===== Supplied records =====

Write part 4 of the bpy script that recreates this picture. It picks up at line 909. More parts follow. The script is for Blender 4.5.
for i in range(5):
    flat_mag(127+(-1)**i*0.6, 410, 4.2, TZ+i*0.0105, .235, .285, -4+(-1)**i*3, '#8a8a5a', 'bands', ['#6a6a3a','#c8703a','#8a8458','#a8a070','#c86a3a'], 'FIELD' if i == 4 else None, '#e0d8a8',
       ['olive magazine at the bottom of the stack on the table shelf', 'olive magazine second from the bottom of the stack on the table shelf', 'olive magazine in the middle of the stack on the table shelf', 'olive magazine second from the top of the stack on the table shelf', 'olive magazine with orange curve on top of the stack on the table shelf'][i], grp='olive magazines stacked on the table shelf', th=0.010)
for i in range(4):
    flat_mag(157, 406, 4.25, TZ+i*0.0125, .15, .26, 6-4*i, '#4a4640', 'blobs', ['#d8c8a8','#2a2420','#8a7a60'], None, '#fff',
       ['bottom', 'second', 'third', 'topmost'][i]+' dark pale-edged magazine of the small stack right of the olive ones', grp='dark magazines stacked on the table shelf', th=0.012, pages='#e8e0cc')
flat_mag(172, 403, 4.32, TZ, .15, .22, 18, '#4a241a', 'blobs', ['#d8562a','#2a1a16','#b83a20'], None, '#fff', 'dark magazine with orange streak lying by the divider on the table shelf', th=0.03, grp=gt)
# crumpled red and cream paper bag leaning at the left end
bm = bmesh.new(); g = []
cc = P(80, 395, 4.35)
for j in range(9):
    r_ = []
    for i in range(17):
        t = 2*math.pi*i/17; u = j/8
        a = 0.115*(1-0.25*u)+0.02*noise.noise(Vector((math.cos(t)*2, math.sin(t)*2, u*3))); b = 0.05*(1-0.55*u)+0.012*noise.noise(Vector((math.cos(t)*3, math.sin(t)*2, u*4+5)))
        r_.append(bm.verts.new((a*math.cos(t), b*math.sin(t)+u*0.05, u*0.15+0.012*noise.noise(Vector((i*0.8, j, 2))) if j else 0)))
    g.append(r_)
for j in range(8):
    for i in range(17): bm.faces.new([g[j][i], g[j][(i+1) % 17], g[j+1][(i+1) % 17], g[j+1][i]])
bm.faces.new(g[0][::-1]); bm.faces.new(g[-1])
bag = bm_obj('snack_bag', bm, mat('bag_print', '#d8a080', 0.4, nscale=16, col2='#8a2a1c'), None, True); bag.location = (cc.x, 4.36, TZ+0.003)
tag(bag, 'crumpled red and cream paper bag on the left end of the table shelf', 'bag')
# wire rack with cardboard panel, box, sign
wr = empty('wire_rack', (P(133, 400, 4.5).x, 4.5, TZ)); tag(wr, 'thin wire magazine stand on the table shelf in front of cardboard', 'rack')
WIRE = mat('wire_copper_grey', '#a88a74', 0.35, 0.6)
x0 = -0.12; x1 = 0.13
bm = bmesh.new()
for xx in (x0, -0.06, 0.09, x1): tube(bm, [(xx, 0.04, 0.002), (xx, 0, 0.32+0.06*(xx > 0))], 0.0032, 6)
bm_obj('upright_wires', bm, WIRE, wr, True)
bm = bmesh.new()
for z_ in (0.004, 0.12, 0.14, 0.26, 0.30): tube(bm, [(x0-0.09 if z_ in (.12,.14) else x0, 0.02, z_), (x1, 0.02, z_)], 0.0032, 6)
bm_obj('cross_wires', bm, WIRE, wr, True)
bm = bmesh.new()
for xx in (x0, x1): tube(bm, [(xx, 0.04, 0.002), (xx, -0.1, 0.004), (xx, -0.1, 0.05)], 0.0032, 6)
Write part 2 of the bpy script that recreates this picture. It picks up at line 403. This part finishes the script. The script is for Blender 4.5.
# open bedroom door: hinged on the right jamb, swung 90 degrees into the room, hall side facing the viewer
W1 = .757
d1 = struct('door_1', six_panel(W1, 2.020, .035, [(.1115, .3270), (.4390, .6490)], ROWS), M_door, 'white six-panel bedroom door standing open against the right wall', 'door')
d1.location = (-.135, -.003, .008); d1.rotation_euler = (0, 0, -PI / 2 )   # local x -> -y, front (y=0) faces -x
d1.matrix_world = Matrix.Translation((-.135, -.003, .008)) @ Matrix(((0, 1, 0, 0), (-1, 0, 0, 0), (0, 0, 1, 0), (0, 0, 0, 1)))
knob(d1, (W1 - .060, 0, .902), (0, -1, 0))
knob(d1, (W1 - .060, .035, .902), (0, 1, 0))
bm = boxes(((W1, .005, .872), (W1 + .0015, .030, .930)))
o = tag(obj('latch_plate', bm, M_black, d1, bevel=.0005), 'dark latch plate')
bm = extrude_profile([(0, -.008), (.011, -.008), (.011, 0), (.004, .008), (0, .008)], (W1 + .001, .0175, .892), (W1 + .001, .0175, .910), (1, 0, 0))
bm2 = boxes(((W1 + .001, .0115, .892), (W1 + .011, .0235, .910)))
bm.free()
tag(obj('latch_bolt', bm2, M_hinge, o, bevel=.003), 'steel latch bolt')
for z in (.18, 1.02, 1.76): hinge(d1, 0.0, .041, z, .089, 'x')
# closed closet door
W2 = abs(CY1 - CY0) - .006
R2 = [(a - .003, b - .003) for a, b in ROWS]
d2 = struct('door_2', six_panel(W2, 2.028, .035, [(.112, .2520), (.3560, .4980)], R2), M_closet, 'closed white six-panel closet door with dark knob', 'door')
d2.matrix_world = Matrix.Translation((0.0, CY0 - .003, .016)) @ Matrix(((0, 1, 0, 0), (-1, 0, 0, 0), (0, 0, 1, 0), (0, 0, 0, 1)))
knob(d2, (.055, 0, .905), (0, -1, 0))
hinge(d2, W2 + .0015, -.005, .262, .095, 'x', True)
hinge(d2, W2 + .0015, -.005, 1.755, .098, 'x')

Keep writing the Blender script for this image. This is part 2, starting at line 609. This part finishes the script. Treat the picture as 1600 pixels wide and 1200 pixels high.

=====

Requirements:
Write down every line of the data exactly as it appears above.

Answer in full:
Write part 4 of the bpy script that recreates this picture. It picks up at line 909. More parts follow. The script is for Blender 4.5.
for i in range(5):
    flat_mag(127+(-1)**i*0.6, 410, 4.2, TZ+i*0.0105, .235, .285, -4+(-1)**i*3, '#8a8a5a', 'bands', ['#6a6a3a','#c8703a','#8a8458','#a8a070','#c86a3a'], 'FIELD' if i == 4 else None, '#e0d8a8',
       ['olive magazine at the bottom of the stack on the table shelf', 'olive magazine second from the bottom of the stack on the table shelf', 'olive magazine in the middle of the stack on the table shelf', 'olive magazine second from the top of the stack on the table shelf', 'olive magazine with orange curve on top of the stack on the table shelf'][i], grp='olive magazines stacked on the table shelf', th=0.010)
for i in range(4):
    flat_mag(157, 406, 4.25, TZ+i*0.0125, .15, .26, 6-4*i, '#4a4640', 'blobs', ['#d8c8a8','#2a2420','#8a7a60'], None, '#fff',
       ['bottom', 'second', 'third', 'topmost'][i]+' dark pale-edged magazine of the small stack right of the olive ones', grp='dark magazines stacked on the table shelf', th=0.012, pages='#e8e0cc')
flat_mag(172, 403, 4.32, TZ, .15, .22, 18, '#4a241a', 'blobs', ['#d8562a','#2a1a16','#b83a20'], None, '#fff', 'dark magazine with orange streak lying by the divider on the table shelf', th=0.03, grp=gt)
# crumpled red and cream paper bag leaning at the left end
bm = bmesh.new(); g = []
cc = P(80, 395, 4.35)
for j in range(9):
    r_ = []
    for i in range(17):
        t = 2*math.pi*i/17; u = j/8
        a = 0.115*(1-0.25*u)+0.02*noise.noise(Vector((math.cos(t)*2, math.sin(t)*2, u*3))); b = 0.05*(1-0.55*u)+0.012*noise.noise(Vector((math.cos(t)*3, math.sin(t)*2, u*4+5)))
        r_.append(bm.verts.new((a*math.cos(t), b*math.sin(t)+u*0.05, u*0.15+0.012*noise.noise(Vector((i*0.8, j, 2))) if j else 0)))
    g.append(r_)
for j in range(8):
    for i in range(17): bm.faces.new([g[j][i], g[j][(i+1) % 17], g[j+1][(i+1) % 17], g[j+1][i]])
bm.faces.new(g[0][::-1]); bm.faces.new(g[-1])
bag = bm_obj('snack_bag', bm, mat('bag_print', '#d8a080', 0.4, nscale=16, col2='#8a2a1c'), None, True); bag.location = (cc.x, 4.36, TZ+0.003)
tag(bag, 'crumpled red and cream paper bag on the left end of the table shelf', 'bag')
# wire rack with cardboard panel, box, sign
wr = empty('wire_rack', (P(133, 400, 4.5).x, 4.5, TZ)); tag(wr, 'thin wire magazine stand on the table shelf in front of cardboard', 'rack')
WIRE = mat('wire_copper_grey', '#a88a74', 0.35, 0.6)
x0 = -0.12; x1 = 0.13
bm = bmesh.new()
for xx in (x0, -0.06, 0.09, x1): tube(bm, [(xx, 0.04, 0.002), (xx, 0, 0.32+0.06*(xx > 0))], 0.0032, 6)
bm_obj('upright_wires', bm, WIRE, wr, True)
bm = bmesh.new()
for z_ in (0.004, 0.12, 0.14, 0.26, 0.30): tube(bm, [(x0-0.09 if z_ in (.12,.14) else x0, 0.02, z_), (x1, 0.02, z_)], 0.0032, 6)
bm_obj('cross_wires', bm, WIRE, wr, True)
bm = bmesh.new()
for xx in (x0, x1): tube(bm, [(xx, 0.04, 0.002), (xx, -0.1, 0.004), (xx, -0.1, 0.05)], 0.0032, 6)
Write part 2 of the bpy script that recreates this picture. It picks up at line 403. This part finishes the script. The script is for Blender 4.5.
# open bedroom door: hinged on the right jamb, swung 90 degrees into the room, hall side facing the viewer
W1 = .757
d1 = struct('door_1', six_panel(W1, 2.020, .035, [(.1115, .3270), (.4390, .6490)], ROWS), M_door, 'white six-panel bedroom door standing open against the right wall', 'door')
d1.location = (-.135, -.003, .008); d1.rotation_euler = (0, 0, -PI / 2 )   # local x -> -y, front (y=0) faces -x
d1.matrix_world = Matrix.Translation((-.135, -.003, .008)) @ Matrix(((0, 1, 0, 0), (-1, 0, 0, 0), (0, 0, 1, 0), (0, 0, 0, 1)))
knob(d1, (W1 - .060, 0, .902), (0, -1, 0))
knob(d1, (W1 - .060, .035, .902), (0, 1, 0))
bm = boxes(((W1, .005, .872), (W1 + .0015, .030, .930)))
o = tag(obj('latch_plate', bm, M_black, d1, bevel=.0005), 'dark latch plate')
bm = extrude_profile([(0, -.008), (.011, -.008), (.011, 0), (.004, .008), (0, .008)], (W1 + .001, .0175, .892), (W1 + .001, .0175, .910), (1, 0, 0))
bm2 = boxes(((W1 + .001, .0115, .892), (W1 + .011, .0235, .910)))
bm.free()
tag(obj('latch_bolt', bm2, M_hinge, o, bevel=.003), 'steel latch bolt')
for z in (.18, 1.02, 1.76): hinge(d1, 0.0, .041, z, .089, 'x')
# closed closet door
W2 = abs(CY1 - CY0) - .006
R2 = [(a - .003, b - .003) for a, b in ROWS]
d2 = struct('door_2', six_panel(W2, 2.028, .035, [(.112, .2520), (.3560, .4980)], R2), M_closet, 'closed white six-panel closet door with dark knob', 'door')
d2.matrix_world = Matrix.Translation((0.0, CY0 - .003, .016)) @ Matrix(((0, 1, 0, 0), (-1, 0, 0, 0), (0, 0, 1, 0), (0, 0, 0, 1)))
knob(d2, (.055, 0, .905), (0, -1, 0))
hinge(d2, W2 + .0015, -.005, .262, .095, 'x', True)
hinge(d2, W2 + .0015, -.005, 1.755, .098, 'x')

Keep writing the Blender script for this image. This is part 2, starting at line 609. This part finishes the script. Treat the picture as 1600 pixels wide and 1200 pixels high.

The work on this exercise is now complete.